A ideia do Luís deu-me uma ideia a mim (basicamente a mesma, mas com uma ligeira nuance), para a qual peço, à boa maneira dos ilusionistas de circo, a amável colaboração do venerável público. Ando a rever e a reescrever parcialmente um livrito, com umas 150 páginas e, já agora, já que vocês estão aí, lembrei-me de vos mostrar o início e perguntar se ele vos desperta curiosidade de ler mais. Bem sei que os comentários andam meio aluados, mas se puderem deixar um "sim", "não", "claro!", "blhergh!", "mazómenos" ou qualquer outra avaliação, eu agradeço com uma vénia virtual e um sorriso bem real.
Então cá vai:
— Senhor embaixador — disse o presidente para o aparelho com um aspecto desagradavelmente orgânico que o assessor segurava entre dois dedos que tentavam ser discretos, procurando sem sucesso esconder a repugnância por detrás de um sorriso rígido —, espero que a sua estadia no nosso planeta seja tão produtiva e agradável como... — o presidente fez uma pausa e lançou um olhar para o chefe de protocolo, um homem pequeno e careca, antigo astrónomo, em tempos idos membro proeminente do velhíssimo projecto SETI. Este fez um aceno encorajador e o presidente prosseguiu sem ser capaz de disfarçar o asco: — que a sua estada seja como um mergulho no nutritivo mar de muco dum... aaaa...
— Goo-hoog, senhor presidente — segredou o chefe de protocolo, debruçando-se sobre o ombro esquerdo do chefe da nação, manobra que realizava com eficiência surpreendente dado ser pelo menos uma cabeça mais baixo que o líder.
— Goo-hoog — concluiu o presidente, intercalando as sílabas daquela palavra alienígena com bocadinhos de um profundo suspiro de alívio.
O aparelho de aspecto orgânico começou a trepidar e a soltar estalidos agudos. Os aparelhos de metal, de fabrico terrestre, que procuravam sem qualquer sucesso mostrar-se discretos, a fim de que aquela recepção tivesse sinais mínimos de normalidade, registaram vibrações de elevada intensidade na banda dos ultrassons. Algures, fora daquela sala, talvez nos jardins do palácio, um cão ganiu.

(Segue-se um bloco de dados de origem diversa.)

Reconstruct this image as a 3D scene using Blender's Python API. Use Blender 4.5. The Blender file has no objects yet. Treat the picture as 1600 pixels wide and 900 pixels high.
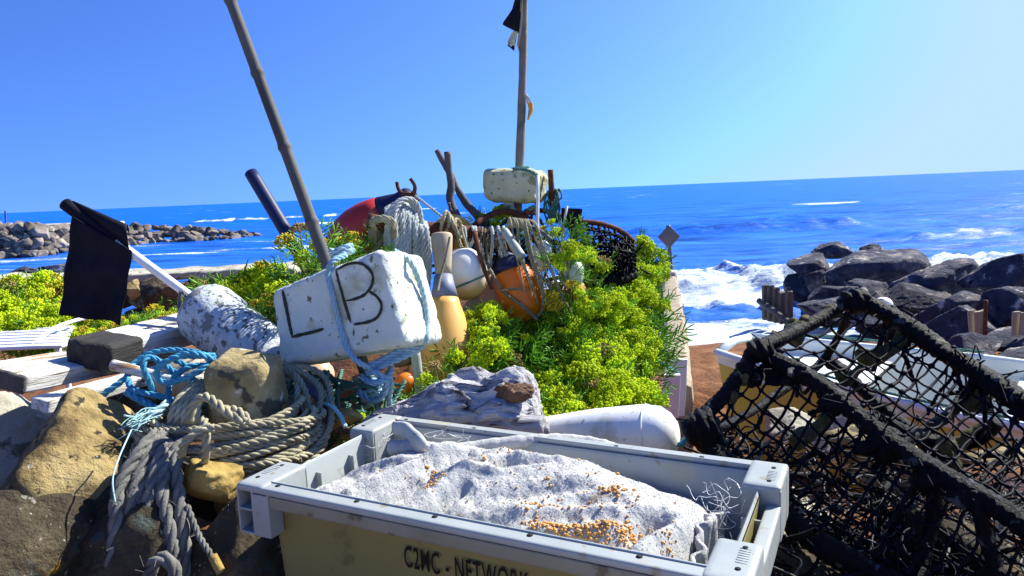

De repente, o extraterrestre começou a mexer-se de uma forma estranha ao mesmo tempo que os aparelhos de metal voltavam a detectar grande quantidade de ultrassons e o aparelho de aspecto orgânico ficava imóvel, como um animal pequeno que parasse para escutar os ruídos do seu mundo. Daquela vez, os sacolejos do representante plenipotenciário dos Hoog duraram pouco tempo, terminando num apito audível, após o qual o embaixador caiu também na imobilidade. Como que em resposta, o aparelho orgânico falou, numa bonita e muito humana voz de soprano:
— Amanhã será Sol, e eu também sou um berlinense para vocês.
— Hã?! — soltou o presidente quase sem dar por isso, virando-se para o chefe de protocolo.
— Sr. Presidente — começou este —, trata-se de uma cortesia do embaixador que, infelizmente, o tradutor automático não consegue traduzir com clareza. Ainda são necessários alguns aperfeiçoamentos na... na máquina.
— Ah. Com certeza, com certeza. — murmurou o presidente. Depois, virando-se para o embaixador, disse em voz alta — Muito obrigado, excelência.
— A que horas é a corrida? — perguntou logo de seguida ao acessor, sem esperar que a máquina orgânica traduzisse ou respondesse.
— Deve estar mesmo a começar, Sr. Presidente.
— Bolas!
A máquina orgânica traduziu para ultrassons esta pequena conversa. Ouviu-se um ganido vindo do exterior.